--- begin ---

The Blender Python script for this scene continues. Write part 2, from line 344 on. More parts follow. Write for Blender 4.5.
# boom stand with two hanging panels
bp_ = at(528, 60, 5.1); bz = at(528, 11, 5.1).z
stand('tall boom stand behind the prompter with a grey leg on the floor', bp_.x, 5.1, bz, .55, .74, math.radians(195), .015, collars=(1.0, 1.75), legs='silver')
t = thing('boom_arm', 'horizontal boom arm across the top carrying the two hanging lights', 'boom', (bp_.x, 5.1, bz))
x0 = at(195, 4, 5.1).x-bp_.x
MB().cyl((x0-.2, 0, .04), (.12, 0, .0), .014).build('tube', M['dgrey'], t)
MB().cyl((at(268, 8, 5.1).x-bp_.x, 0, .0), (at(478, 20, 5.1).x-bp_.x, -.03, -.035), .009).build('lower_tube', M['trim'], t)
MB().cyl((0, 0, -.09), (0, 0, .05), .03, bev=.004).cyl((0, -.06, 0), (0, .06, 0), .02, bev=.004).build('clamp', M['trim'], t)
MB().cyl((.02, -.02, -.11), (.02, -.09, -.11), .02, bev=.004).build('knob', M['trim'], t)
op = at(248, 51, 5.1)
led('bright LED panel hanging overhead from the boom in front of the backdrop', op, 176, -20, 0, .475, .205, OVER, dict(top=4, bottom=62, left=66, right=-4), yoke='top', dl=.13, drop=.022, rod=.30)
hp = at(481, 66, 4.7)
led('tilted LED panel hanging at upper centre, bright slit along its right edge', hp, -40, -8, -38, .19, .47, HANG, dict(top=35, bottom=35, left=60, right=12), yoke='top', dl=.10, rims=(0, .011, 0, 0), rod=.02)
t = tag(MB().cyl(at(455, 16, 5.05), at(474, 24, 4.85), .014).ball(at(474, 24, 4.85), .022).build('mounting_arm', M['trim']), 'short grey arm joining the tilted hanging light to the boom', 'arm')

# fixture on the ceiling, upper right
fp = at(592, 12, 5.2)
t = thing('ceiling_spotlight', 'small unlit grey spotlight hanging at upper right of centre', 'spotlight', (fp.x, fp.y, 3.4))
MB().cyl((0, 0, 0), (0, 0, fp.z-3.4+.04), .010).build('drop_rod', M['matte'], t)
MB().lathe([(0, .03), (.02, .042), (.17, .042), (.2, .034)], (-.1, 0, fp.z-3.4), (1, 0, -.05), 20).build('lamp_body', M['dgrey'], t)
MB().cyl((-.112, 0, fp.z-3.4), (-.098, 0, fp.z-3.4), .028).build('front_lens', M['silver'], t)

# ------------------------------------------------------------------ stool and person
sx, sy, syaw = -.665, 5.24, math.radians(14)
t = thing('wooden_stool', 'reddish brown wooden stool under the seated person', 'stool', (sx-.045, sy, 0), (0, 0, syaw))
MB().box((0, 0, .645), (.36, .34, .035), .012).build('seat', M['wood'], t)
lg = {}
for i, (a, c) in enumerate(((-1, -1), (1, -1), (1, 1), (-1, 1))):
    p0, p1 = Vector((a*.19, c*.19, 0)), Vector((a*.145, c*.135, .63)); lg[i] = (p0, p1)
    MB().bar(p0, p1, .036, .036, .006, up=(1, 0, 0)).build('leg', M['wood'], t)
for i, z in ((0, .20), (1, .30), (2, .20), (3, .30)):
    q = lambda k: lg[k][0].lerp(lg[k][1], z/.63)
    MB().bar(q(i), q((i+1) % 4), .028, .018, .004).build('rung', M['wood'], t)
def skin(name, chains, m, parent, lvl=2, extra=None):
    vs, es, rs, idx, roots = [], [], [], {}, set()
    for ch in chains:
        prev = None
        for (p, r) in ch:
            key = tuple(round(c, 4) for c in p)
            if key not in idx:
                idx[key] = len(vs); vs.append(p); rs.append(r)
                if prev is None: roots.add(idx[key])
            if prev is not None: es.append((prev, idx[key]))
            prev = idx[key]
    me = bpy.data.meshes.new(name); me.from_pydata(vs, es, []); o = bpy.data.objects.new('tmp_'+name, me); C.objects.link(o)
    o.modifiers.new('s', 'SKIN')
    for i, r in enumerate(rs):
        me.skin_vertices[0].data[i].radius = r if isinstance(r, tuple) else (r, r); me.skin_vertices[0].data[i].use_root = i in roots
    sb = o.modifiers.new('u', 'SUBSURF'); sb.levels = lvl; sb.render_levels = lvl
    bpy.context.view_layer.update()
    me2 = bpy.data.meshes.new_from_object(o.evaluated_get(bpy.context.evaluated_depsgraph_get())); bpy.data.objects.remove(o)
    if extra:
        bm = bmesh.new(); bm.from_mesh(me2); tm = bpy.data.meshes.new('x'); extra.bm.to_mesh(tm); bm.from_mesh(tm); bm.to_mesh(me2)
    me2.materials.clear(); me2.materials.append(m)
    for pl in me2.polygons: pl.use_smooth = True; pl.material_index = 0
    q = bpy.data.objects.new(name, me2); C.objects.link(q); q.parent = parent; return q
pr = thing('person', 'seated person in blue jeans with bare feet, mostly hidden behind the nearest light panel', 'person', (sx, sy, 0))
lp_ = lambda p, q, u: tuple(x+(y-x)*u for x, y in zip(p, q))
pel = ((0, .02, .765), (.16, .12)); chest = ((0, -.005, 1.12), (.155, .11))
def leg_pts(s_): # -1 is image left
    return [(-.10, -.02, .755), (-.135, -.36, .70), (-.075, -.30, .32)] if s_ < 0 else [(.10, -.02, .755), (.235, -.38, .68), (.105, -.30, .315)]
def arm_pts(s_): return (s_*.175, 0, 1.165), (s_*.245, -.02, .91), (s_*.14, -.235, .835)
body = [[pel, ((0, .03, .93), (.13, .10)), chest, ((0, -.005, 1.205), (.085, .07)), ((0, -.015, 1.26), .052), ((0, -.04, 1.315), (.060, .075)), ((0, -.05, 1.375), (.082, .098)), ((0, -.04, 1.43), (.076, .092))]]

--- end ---

#### [JOB]
Please set down the whole listing above without altering a single line.

#### [RESULT FOR THIS TASK]
The Blender Python script for this scene continues. Write part 2, from line 344 on. More parts follow. Write for Blender 4.5.
# boom stand with two hanging panels
bp_ = at(528, 60, 5.1); bz = at(528, 11, 5.1).z
stand('tall boom stand behind the prompter with a grey leg on the floor', bp_.x, 5.1, bz, .55, .74, math.radians(195), .015, collars=(1.0, 1.75), legs='silver')
t = thing('boom_arm', 'horizontal boom arm across the top carrying the two hanging lights', 'boom', (bp_.x, 5.1, bz))
x0 = at(195, 4, 5.1).x-bp_.x
MB().cyl((x0-.2, 0, .04), (.12, 0, .0), .014).build('tube', M['dgrey'], t)
MB().cyl((at(268, 8, 5.1).x-bp_.x, 0, .0), (at(478, 20, 5.1).x-bp_.x, -.03, -.035), .009).build('lower_tube', M['trim'], t)
MB().cyl((0, 0, -.09), (0, 0, .05), .03, bev=.004).cyl((0, -.06, 0), (0, .06, 0), .02, bev=.004).build('clamp', M['trim'], t)
MB().cyl((.02, -.02, -.11), (.02, -.09, -.11), .02, bev=.004).build('knob', M['trim'], t)
op = at(248, 51, 5.1)
led('bright LED panel hanging overhead from the boom in front of the backdrop', op, 176, -20, 0, .475, .205, OVER, dict(top=4, bottom=62, left=66, right=-4), yoke='top', dl=.13, drop=.022, rod=.30)
hp = at(481, 66, 4.7)
led('tilted LED panel hanging at upper centre, bright slit along its right edge', hp, -40, -8, -38, .19, .47, HANG, dict(top=35, bottom=35, left=60, right=12), yoke='top', dl=.10, rims=(0, .011, 0, 0), rod=.02)
t = tag(MB().cyl(at(455, 16, 5.05), at(474, 24, 4.85), .014).ball(at(474, 24, 4.85), .022).build('mounting_arm', M['trim']), 'short grey arm joining the tilted hanging light to the boom', 'arm')

# fixture on the ceiling, upper right
fp = at(592, 12, 5.2)
t = thing('ceiling_spotlight', 'small unlit grey spotlight hanging at upper right of centre', 'spotlight', (fp.x, fp.y, 3.4))
MB().cyl((0, 0, 0), (0, 0, fp.z-3.4+.04), .010).build('drop_rod', M['matte'], t)
MB().lathe([(0, .03), (.02, .042), (.17, .042), (.2, .034)], (-.1, 0, fp.z-3.4), (1, 0, -.05), 20).build('lamp_body', M['dgrey'], t)
MB().cyl((-.112, 0, fp.z-3.4), (-.098, 0, fp.z-3.4), .028).build('front_lens', M['silver'], t)

# ------------------------------------------------------------------ stool and person
sx, sy, syaw = -.665, 5.24, math.radians(14)
t = thing('wooden_stool', 'reddish brown wooden stool under the seated person', 'stool', (sx-.045, sy, 0), (0, 0, syaw))
MB().box((0, 0, .645), (.36, .34, .035), .012).build('seat', M['wood'], t)
lg = {}
for i, (a, c) in enumerate(((-1, -1), (1, -1), (1, 1), (-1, 1))):
    p0, p1 = Vector((a*.19, c*.19, 0)), Vector((a*.145, c*.135, .63)); lg[i] = (p0, p1)
    MB().bar(p0, p1, .036, .036, .006, up=(1, 0, 0)).build('leg', M['wood'], t)
for i, z in ((0, .20), (1, .30), (2, .20), (3, .30)):
    q = lambda k: lg[k][0].lerp(lg[k][1], z/.63)
    MB().bar(q(i), q((i+1) % 4), .028, .018, .004).build('rung', M['wood'], t)
def skin(name, chains, m, parent, lvl=2, extra=None):
    vs, es, rs, idx, roots = [], [], [], {}, set()
    for ch in chains:
        prev = None
        for (p, r) in ch:
            key = tuple(round(c, 4) for c in p)
            if key not in idx:
                idx[key] = len(vs); vs.append(p); rs.append(r)
                if prev is None: roots.add(idx[key])
            if prev is not None: es.append((prev, idx[key]))
            prev = idx[key]
    me = bpy.data.meshes.new(name); me.from_pydata(vs, es, []); o = bpy.data.objects.new('tmp_'+name, me); C.objects.link(o)
    o.modifiers.new('s', 'SKIN')
    for i, r in enumerate(rs):
        me.skin_vertices[0].data[i].radius = r if isinstance(r, tuple) else (r, r); me.skin_vertices[0].data[i].use_root = i in roots
    sb = o.modifiers.new('u', 'SUBSURF'); sb.levels = lvl; sb.render_levels = lvl
    bpy.context.view_layer.update()
    me2 = bpy.data.meshes.new_from_object(o.evaluated_get(bpy.context.evaluated_depsgraph_get())); bpy.data.objects.remove(o)
    if extra:
        bm = bmesh.new(); bm.from_mesh(me2); tm = bpy.data.meshes.new('x'); extra.bm.to_mesh(tm); bm.from_mesh(tm); bm.to_mesh(me2)
    me2.materials.clear(); me2.materials.append(m)
    for pl in me2.polygons: pl.use_smooth = True; pl.material_index = 0
    q = bpy.data.objects.new(name, me2); C.objects.link(q); q.parent = parent; return q
pr = thing('person', 'seated person in blue jeans with bare feet, mostly hidden behind the nearest light panel', 'person', (sx, sy, 0))
lp_ = lambda p, q, u: tuple(x+(y-x)*u for x, y in zip(p, q))
pel = ((0, .02, .765), (.16, .12)); chest = ((0, -.005, 1.12), (.155, .11))
def leg_pts(s_): # -1 is image left
    return [(-.10, -.02, .755), (-.135, -.36, .70), (-.075, -.30, .32)] if s_ < 0 else [(.10, -.02, .755), (.235, -.38, .68), (.105, -.30, .315)]
def arm_pts(s_): return (s_*.175, 0, 1.165), (s_*.245, -.02, .91), (s_*.14, -.235, .835)
body = [[pel, ((0, .03, .93), (.13, .10)), chest, ((0, -.005, 1.205), (.085, .07)), ((0, -.015, 1.26), .052), ((0, -.04, 1.315), (.060, .075)), ((0, -.05, 1.375), (.082, .098)), ((0, -.04, 1.43), (.076, .092))]]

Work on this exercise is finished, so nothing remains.